India’s central bank has proposed a framework to guide artificial intelligence adoption in the financial sector, along with recommendations to build shared infrastructure, implement safeguards and promote financial inclusion

The Reserve Bank of India (RBI) has unveiled a framework for using artificial intelligence (AI) in the financial sector, supported by a proposed $575m public fund to incentivise the development of home-grown AI models.

The Free-AI committee from the central bank that developed the framework said this funding is crucial for building shared infrastructure, which includes datasets, computing resources and a regulatory sandbox, to ensure that smaller lenders keep up as global giants expand.

It estimated that AI could improve banking efficiency by up to 46% and projected India’s generative AI (GenAI) market to exceed $12bn by 2033. Globally, financial services firms spent $35bn on AI in 2023, with projected investments across banking, insurance, capital markets and payments expected to reach $97bn by 2027, according to the World Economic Forum.

In its report, the Free-AI committee noted that AI can “unlock new forms of customer engagement, enable alternate approaches to credit assessment, risk monitoring, fraud detection, and provide new supervisory tools”.

Led by computer scientist Pushpak Bhattacharyya, the committee laid out 26 recommendations under six pillars to ensure innovation works alongside risk management. It identified the core challenge as “making sure that society benefits from this technology while managing its risks”.

Principles and priorities

The committee presented a series of proposals to make AI more accessible and accountable. Central to this is a financial data infrastructure for the whole sector, connected to India’s AI datasets platform (AIKosh). This would give banks and financial technology firms standardised datasets for training AI models. The committee also suggested a framework to connect AI with digital public platforms such as the Unified Payments Interface (UPI). 

To encourage safe experimentation, it proposed an AI innovation sandbox for companies to test algorithms using shared computing power and selected data before real-world use. It also called for shared graphics processing unit (GPU) “landing zones” that smaller lenders can rent, ensuring AI isn’t monopolised by big banks.

To build a more democratic AI ecosystem, the committee recommended creating “digital public intelligence” and developing local AI models trained on Indian regulations, financial products and languages.

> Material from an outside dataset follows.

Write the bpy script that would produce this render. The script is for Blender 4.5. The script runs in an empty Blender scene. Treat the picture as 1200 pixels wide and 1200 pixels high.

The goal is to establish a system of voice-enabled banking, multilingual services and built-in fraud checks that can improve financial access for millions.

Experts warned, however, that gaps in data infrastructure and talent may slow adoption. Ashish Kakar, director of financial insights at IDC Asia-Pacific, noted that the biggest challenge for Indian banks is data spread across distributed systems and lengthy extract, transform, load (ETL) processes. He also noted that while tech talent is available, a lack of banking knowledge can result in wasted investment.

The committee highlighted AI’s potential for financial inclusion and suggested using alternative data, such as utility payments and Goods and Services Tax (GST) filings, to assess the creditworthiness of borrowers who are new to credit. Kakar said this focus on inclusion will drive growth and help Indian banks become global leaders.

Guardrails and governance

To ensure accountability, the committee recommended that boards approve AI policies and set up governance structures within financial institutions and a standing committee to monitor new risks, which range from biased lending models and deepfake fraud to the systemic weakness that could arise if too many firms use the same algorithms.

While the RBI’s principle-based, consultative approach offers a strong base for AI oversight, Aruna Pannala, partner at Deloitte India, noted that model risk management guidelines are yet to be formalised. On data privacy, Pannala said the committee’s stance is broadly aligned with the Digital Personal Data Protection (DPDP) Act, but still needs minimum standards to avoid inconsistent interpretations and customer grievances.

Shreya Suri, partner at CMS Induslaw, highlighted differences in the threshold for reporting data breaches. While the DPDP Act mandates disclosure of all personal data breaches to boards and individuals, the proposed AI framework suggests a tiered system based on severity. She said this reflects an emphasis on anonymisation and privacy, even though datasets may still carry personal information.

How these overlapping rules are resolved will ultimately depend on the final framework, as the current proposals remain recommendations.